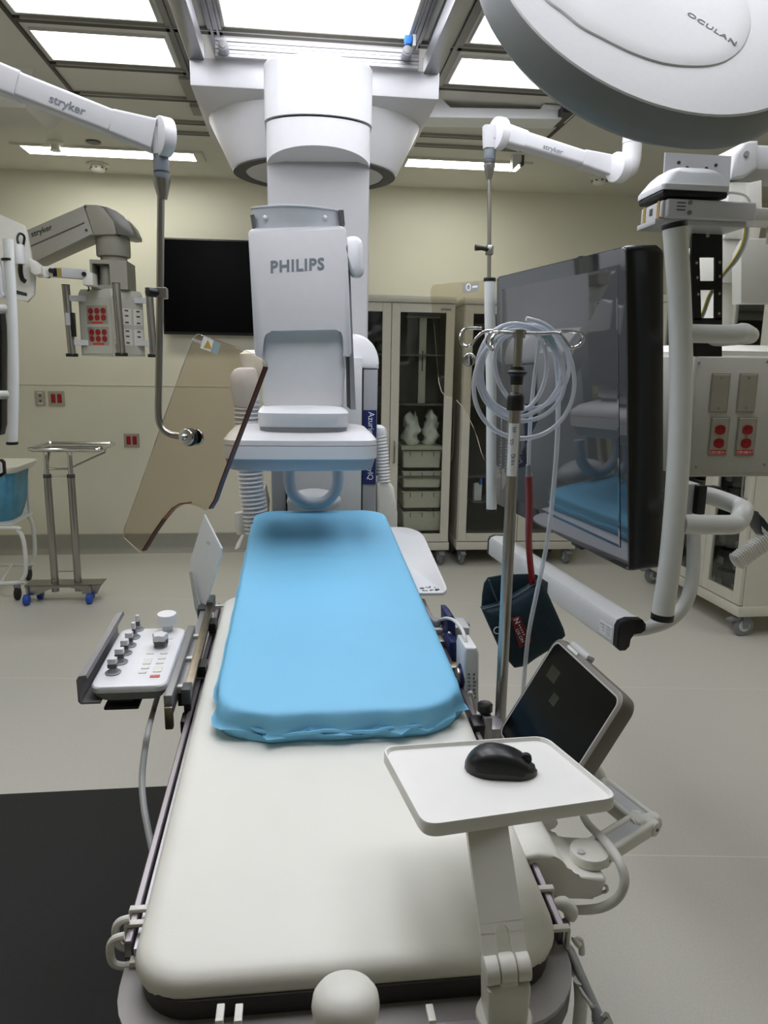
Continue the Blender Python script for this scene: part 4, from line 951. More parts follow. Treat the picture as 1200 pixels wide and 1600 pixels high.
# service head with two visible faces
A, B_, C_ = q(122.5, 500, yq + .06), q(177.5, 500, yq - .06), q(226, 500, yq + .12)
hz0, hz1, hz2 = q(177, 556, yq - .06).z, q(177, 463, yq - .06).z, q(177, 452, yq).z
D_ = Vector((A.x + C_.x - B_.x, A.y + C_.y - B_.y + .12, 0))
def ring(z, k=1.0):
    m4 = [Vector((p.x, p.y, z)) for p in (A, B_, C_, D_)]
    return roundpoly(inset(m4, k), .018, 3)
SH = MB().loft([ring(hz0), ring(hz1), ring(hz1 + .025, .985), ring(hz2, .93)]).build('service_head', BOOML, LB)
def facebox(P0, P1, u0, u1, z0, z1, m_, name, par, th=.004):
    d = Vector((P1.x - P0.x, P1.y - P0.y, 0)); L_ = d.length; d.normalize(); nn = Vector((d.y, -d.x, 0)); nn = nn if nn.y < 0 else -nn
    return MB().obox(Vector((P0.x, P0.y, hz0)), d, nn, Vector((0, 0, 1)), u0 * L_, u1 * L_, -.001, th, z0 * (hz1 - hz0), z1 * (hz1 - hz0), .001, 1).build(name, m_, par), d, nn, L_
p1, d1, n1, L1_ = facebox(A, B_, .08, .95, .03, .98, BOOML, 'front_panel', LB)
p2, d2, n2, L2_ = facebox(B_, C_, .05, .95, .03, .98, BOOML, 'front_panel', LB)
def six(u0, u1, z0, z1):
    pl, d, nn, L_ = facebox(A, B_, u0, u1, z0, z1, PLATE, 'wall_plate', LB, .0055)
    o_ = Vector((A.x, A.y, hz0)) + nn * .0055; H_ = hz1 - hz0
    for i in range(3):
        for j in range(2):
            c_ = o_ + d * L_ * (u0 + (u1 - u0) * (.2 + .3 * i)) + Vector((0, 0, H_ * (z0 + (z1 - z0) * (.35 + .36 * j))))
            MB().cyl(c_, c_ + nn * .003, .0165, 14).build('receptacle', ORED, pl)
    MB().obox(o_, d, nn, Vector((0, 0, 1)), L_ * (u0 + (u1 - u0) * .22), L_ * (u0 + (u1 - u0) * .75), 0, .001, H_ * (z0 + (z1 - z0) * .02), H_ * (z0 + (z1 - z0) * .13)).build('outlet_label', LABR, pl)
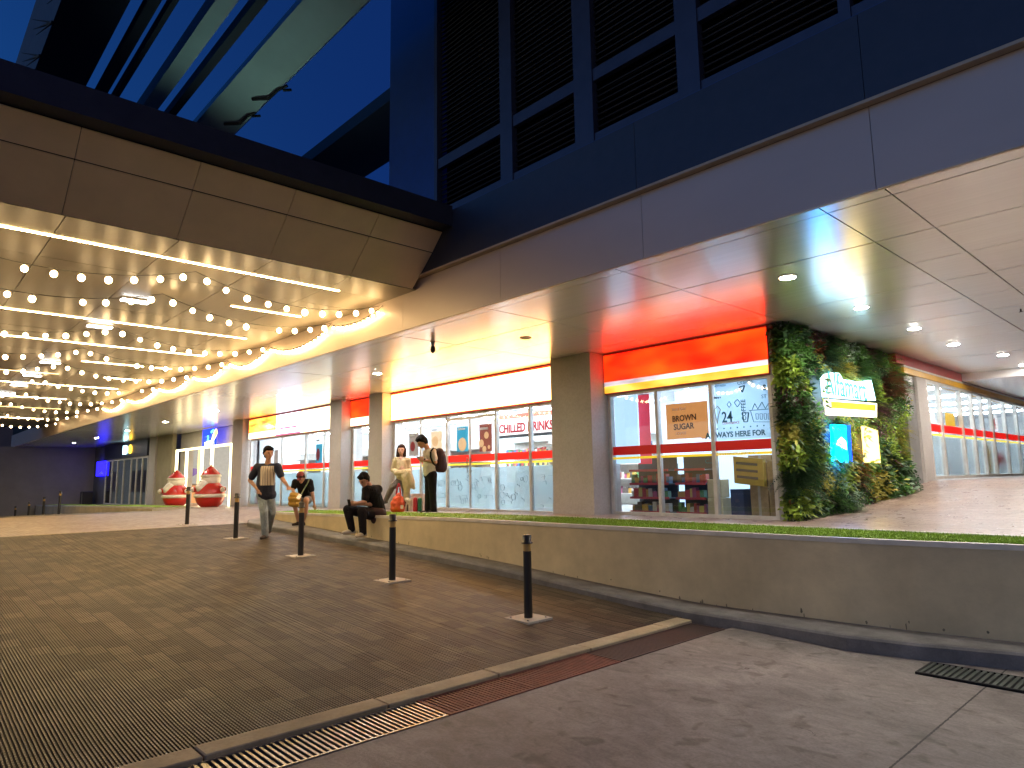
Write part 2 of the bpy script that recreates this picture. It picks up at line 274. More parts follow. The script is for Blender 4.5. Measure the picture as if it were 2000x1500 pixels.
# ------------------------------------------------------------------ mesh builder
class MB:
    def __init__(s): s.v = []; s.f = []; s.mi = []; s.sm = []
    def add(s, vs, fs, mi=0, sm=False):
        o = len(s.v); s.v += [tuple(v) for v in vs]
        for f in fs: s.f.append([i+o for i in f]); s.mi.append(mi); s.sm.append(sm)
        return s
    def box(s, a, b, mi=0):
        x0, y0, z0 = [min(a[i], b[i]) for i in range(3)]; x1, y1, z1 = [max(a[i], b[i]) for i in range(3)]
        return s.add([(x0,y0,z0),(x1,y0,z0),(x1,y1,z0),(x0,y1,z0),(x0,y0,z1),(x1,y0,z1),(x1,y1,z1),(x0,y1,z1)],
              [(0,3,2,1),(4,5,6,7),(0,1,5,4),(1,2,6,5),(2,3,7,6),(3,0,4,7)], mi)
    def obox(s, c, ax, ay, az, mi=0):
        c = Vector(c); vs = []
        for k in (-1, 1):
            for i, j in ((-1,-1),(1,-1),(1,1),(-1,1)): vs.append(c+Vector(ax)*i+Vector(ay)*j+Vector(az)*k)
        return s.add(vs, [(0,3,2,1),(4,5,6,7),(0,1,5,4),(1,2,6,5),(2,3,7,6),(3,0,4,7)], mi)
    def quad(s, a, b, c, d, mi=0): return s.add([a, b, c, d], [(0,1,2,3)], mi)
    def tube(s, p, q, r0, r1=None, n=10, mi=0, caps=True, sm=True):
        r1 = r0 if r1 is None else r1
        p, q = Vector(p), Vector(q); d = (q-p).normalized(); a = d.orthogonal().normalized(); b = d.cross(a); vs = []
        for c, r in ((p, r0), (q, r1)):
            for i in range(n): t = 2*math.pi*i/n; vs.append(c+a*r*math.cos(t)+b*r*math.sin(t))
        fs = [(i, (i+1)%n, n+(i+1)%n, n+i) for i in range(n)]
        s.add(vs, fs, mi, sm)
        if caps: s.add(vs, [tuple(range(n-1, -1, -1)), tuple(range(n, 2*n))], mi)
        return s
    def path(s, pts, r, n=6, mi=0):
        for i in range(len(pts)-1): s.tube(pts[i], pts[i+1], r, r, n, mi, caps=(i in (0, len(pts)-2)))
        return s
    def lathe(s, base, prof, n=20, mi=0, sx=1, sy=1):
        b = Vector(base); vs = []
        for r, z in prof:
            for i in range(n): t = 2*math.pi*i/n; vs.append(b+Vector((r*math.cos(t)*sx, r*math.sin(t)*sy, z)))
        fs = []
        for k in range(len(prof)-1):
            for i in range(n): j = (i+1)%n; fs.append((k*n+i, k*n+j, (k+1)*n+j, (k+1)*n+i))
        s.add(vs, fs, mi, True)
        s.add(vs[:n], [tuple(range(n-1, -1, -1))], mi); s.add(vs[-n:], [tuple(range(n))], mi)
        return s
    def sphere(s, c, r, n=10, m=6, mi=0):
        if not hasattr(r, '__len__'): r = (r, r, r)
        c = Vector(c); vs = [c+Vector((0, 0, -r[2]))]
        for k in range(1, m):
            ph = -math.pi/2+math.pi*k/m
            for i in range(n):
                t = 2*math.pi*i/n; vs.append(c+Vector((r[0]*math.cos(ph)*math.cos(t), r[1]*math.cos(ph)*math.sin(t), r[2]*math.sin(ph))))
        vs.append(c+Vector((0, 0, r[2]))); fs = []
        for i in range(n): fs.append((0, 1+(i+1)%n, 1+i)); fs.append((len(vs)-1, 1+(m-2)*n+i, 1+(m-2)*n+(i+1)%n))
        for k in range(m-2):
            for i in range(n): j = (i+1)%n; fs.append((1+k*n+i, 1+k*n+j, 1+(k+1)*n+j, 1+(k+1)*n+i))
        return s.add(vs, fs, mi, True)
    def build(s, name, mats, parent=None, bevel=0, label=None):
        me = bpy.data.meshes.new(name); me.from_pydata(s.v, [], s.f)
        if not isinstance(mats, (list, tuple)): mats = [mats]
        for m in mats: me.materials.append(MATS[m] if isinstance(m, str) else m)
        for p, mi, sm in zip(me.polygons, s.mi, s.sm): p.material_index = mi; p.use_smooth = sm
        me.validate(); o = link(name, me, parent)
        if bevel:
            bm = bmesh.new(); bm.from_mesh(me); bmesh.ops.bevel(bm, geom=bm.edges[:], offset=bevel, segments=1, affect='EDGES'); bm.to_mesh(me); bm.free()
        if label: o['label'] = label
        return o
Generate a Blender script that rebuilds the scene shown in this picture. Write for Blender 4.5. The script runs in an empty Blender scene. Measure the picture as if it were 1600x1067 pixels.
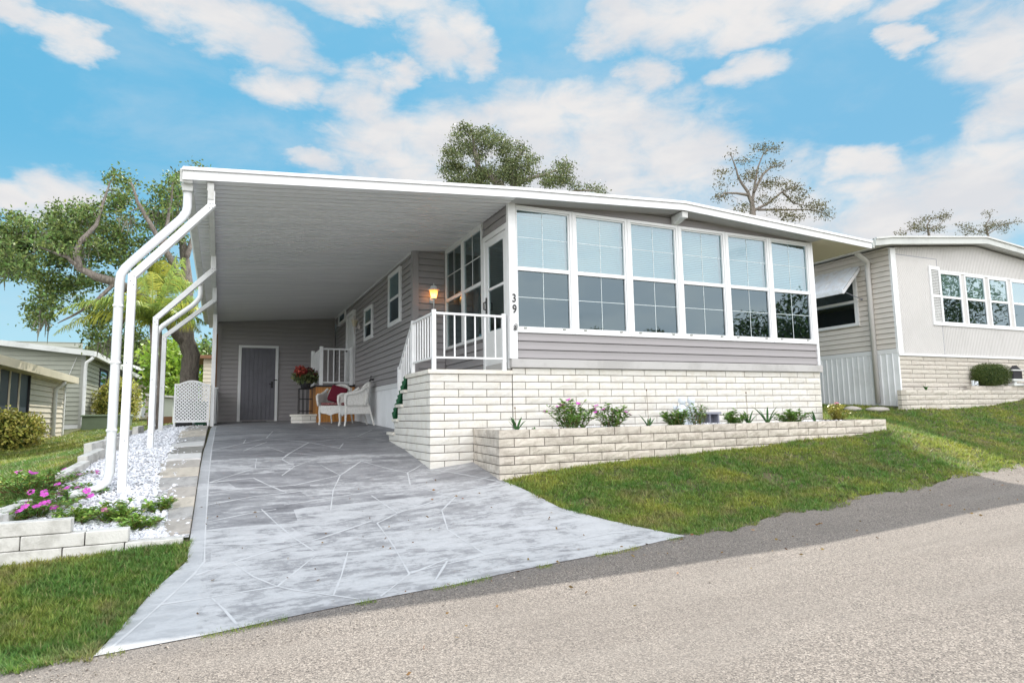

» **THE REQUEST**:
Retype the whole listing exactly and leave the pictures out.

» **RESPONSE**:
Continue the Blender Python script for this scene: part 4, from line 951. More parts follow. Treat the picture as 1200 pixels wide and 1600 pixels high.
# service head with two visible faces
A, B_, C_ = q(122.5, 500, yq + .06), q(177.5, 500, yq - .06), q(226, 500, yq + .12)
hz0, hz1, hz2 = q(177, 556, yq - .06).z, q(177, 463, yq - .06).z, q(177, 452, yq).z
D_ = Vector((A.x + C_.x - B_.x, A.y + C_.y - B_.y + .12, 0))
def ring(z, k=1.0):
    m4 = [Vector((p.x, p.y, z)) for p in (A, B_, C_, D_)]
    return roundpoly(inset(m4, k), .018, 3)
SH = MB().loft([ring(hz0), ring(hz1), ring(hz1 + .025, .985), ring(hz2, .93)]).build('service_head', BOOML, LB)
def facebox(P0, P1, u0, u1, z0, z1, m_, name, par, th=.004):
    d = Vector((P1.x - P0.x, P1.y - P0.y, 0)); L_ = d.length; d.normalize(); nn = Vector((d.y, -d.x, 0)); nn = nn if nn.y < 0 else -nn
    return MB().obox(Vector((P0.x, P0.y, hz0)), d, nn, Vector((0, 0, 1)), u0 * L_, u1 * L_, -.001, th, z0 * (hz1 - hz0), z1 * (hz1 - hz0), .001, 1).build(name, m_, par), d, nn, L_
p1, d1, n1, L1_ = facebox(A, B_, .08, .95, .03, .98, BOOML, 'front_panel', LB)
p2, d2, n2, L2_ = facebox(B_, C_, .05, .95, .03, .98, BOOML, 'front_panel', LB)
def six(u0, u1, z0, z1):
    pl, d, nn, L_ = facebox(A, B_, u0, u1, z0, z1, PLATE, 'wall_plate', LB, .0055)
    o_ = Vector((A.x, A.y, hz0)) + nn * .0055; H_ = hz1 - hz0
    for i in range(3):
        for j in range(2):
            c_ = o_ + d * L_ * (u0 + (u1 - u0) * (.2 + .3 * i)) + Vector((0, 0, H_ * (z0 + (z1 - z0) * (.35 + .36 * j))))
            MB().cyl(c_, c_ + nn * .003, .0165, 14).build('receptacle', ORED, pl)
    MB().obox(o_, d, nn, Vector((0, 0, 1)), L_ * (u0 + (u1 - u0) * .22), L_ * (u0 + (u1 - u0) * .75), 0, .001, H_ * (z0 + (z1 - z0) * .02), H_ * (z0 + (z1 - z0) * .13)).build('outlet_label', LABR, pl)
Write part 2 of the bpy script that recreates this picture. It picks up at line 274. More parts follow. The script is for Blender 4.5. Measure the picture as if it were 2000x1500 pixels.
# ------------------------------------------------------------------ mesh builder
class MB:
    def __init__(s): s.v = []; s.f = []; s.mi = []; s.sm = []
    def add(s, vs, fs, mi=0, sm=False):
        o = len(s.v); s.v += [tuple(v) for v in vs]
        for f in fs: s.f.append([i+o for i in f]); s.mi.append(mi); s.sm.append(sm)
        return s
    def box(s, a, b, mi=0):
        x0, y0, z0 = [min(a[i], b[i]) for i in range(3)]; x1, y1, z1 = [max(a[i], b[i]) for i in range(3)]
        return s.add([(x0,y0,z0),(x1,y0,z0),(x1,y1,z0),(x0,y1,z0),(x0,y0,z1),(x1,y0,z1),(x1,y1,z1),(x0,y1,z1)],
              [(0,3,2,1),(4,5,6,7),(0,1,5,4),(1,2,6,5),(2,3,7,6),(3,0,4,7)], mi)
    def obox(s, c, ax, ay, az, mi=0):
        c = Vector(c); vs = []
        for k in (-1, 1):
            for i, j in ((-1,-1),(1,-1),(1,1),(-1,1)): vs.append(c+Vector(ax)*i+Vector(ay)*j+Vector(az)*k)
        return s.add(vs, [(0,3,2,1),(4,5,6,7),(0,1,5,4),(1,2,6,5),(2,3,7,6),(3,0,4,7)], mi)
    def quad(s, a, b, c, d, mi=0): return s.add([a, b, c, d], [(0,1,2,3)], mi)
    def tube(s, p, q, r0, r1=None, n=10, mi=0, caps=True, sm=True):
        r1 = r0 if r1 is None else r1
        p, q = Vector(p), Vector(q); d = (q-p).normalized(); a = d.orthogonal().normalized(); b = d.cross(a); vs = []
        for c, r in ((p, r0), (q, r1)):
            for i in range(n): t = 2*math.pi*i/n; vs.append(c+a*r*math.cos(t)+b*r*math.sin(t))
        fs = [(i, (i+1)%n, n+(i+1)%n, n+i) for i in range(n)]
        s.add(vs, fs, mi, sm)
        if caps: s.add(vs, [tuple(range(n-1, -1, -1)), tuple(range(n, 2*n))], mi)
        return s
    def path(s, pts, r, n=6, mi=0):
        for i in range(len(pts)-1): s.tube(pts[i], pts[i+1], r, r, n, mi, caps=(i in (0, len(pts)-2)))
        return s
    def lathe(s, base, prof, n=20, mi=0, sx=1, sy=1):
        b = Vector(base); vs = []
        for r, z in prof:
            for i in range(n): t = 2*math.pi*i/n; vs.append(b+Vector((r*math.cos(t)*sx, r*math.sin(t)*sy, z)))
        fs = []
        for k in range(len(prof)-1):
            for i in range(n): j = (i+1)%n; fs.append((k*n+i, k*n+j, (k+1)*n+j, (k+1)*n+i))
        s.add(vs, fs, mi, True)
        s.add(vs[:n], [tuple(range(n-1, -1, -1))], mi); s.add(vs[-n:], [tuple(range(n))], mi)
        return s
    def sphere(s, c, r, n=10, m=6, mi=0):
        if not hasattr(r, '__len__'): r = (r, r, r)
        c = Vector(c); vs = [c+Vector((0, 0, -r[2]))]
        for k in range(1, m):
            ph = -math.pi/2+math.pi*k/m
            for i in range(n):
                t = 2*math.pi*i/n; vs.append(c+Vector((r[0]*math.cos(ph)*math.cos(t), r[1]*math.cos(ph)*math.sin(t), r[2]*math.sin(ph))))
        vs.append(c+Vector((0, 0, r[2]))); fs = []
        for i in range(n): fs.append((0, 1+(i+1)%n, 1+i)); fs.append((len(vs)-1, 1+(m-2)*n+i, 1+(m-2)*n+(i+1)%n))
        for k in range(m-2):
            for i in range(n): j = (i+1)%n; fs.append((1+k*n+i, 1+k*n+j, 1+(k+1)*n+j, 1+(k+1)*n+i))
        return s.add(vs, fs, mi, True)
    def build(s, name, mats, parent=None, bevel=0, label=None):
        me = bpy.data.meshes.new(name); me.from_pydata(s.v, [], s.f)
        if not isinstance(mats, (list, tuple)): mats = [mats]
        for m in mats: me.materials.append(MATS[m] if isinstance(m, str) else m)
        for p, mi, sm in zip(me.polygons, s.mi, s.sm): p.material_index = mi; p.use_smooth = sm
        me.validate(); o = link(name, me, parent)
        if bevel:
            bm = bmesh.new(); bm.from_mesh(me); bmesh.ops.bevel(bm, geom=bm.edges[:], offset=bevel, segments=1, affect='EDGES'); bm.to_mesh(me); bm.free()
        if label: o['label'] = label
        return o
Generate a Blender script that rebuilds the scene shown in this picture. Write for Blender 4.5. The script runs in an empty Blender scene. Measure the picture as if it were 1600x1067 pixels.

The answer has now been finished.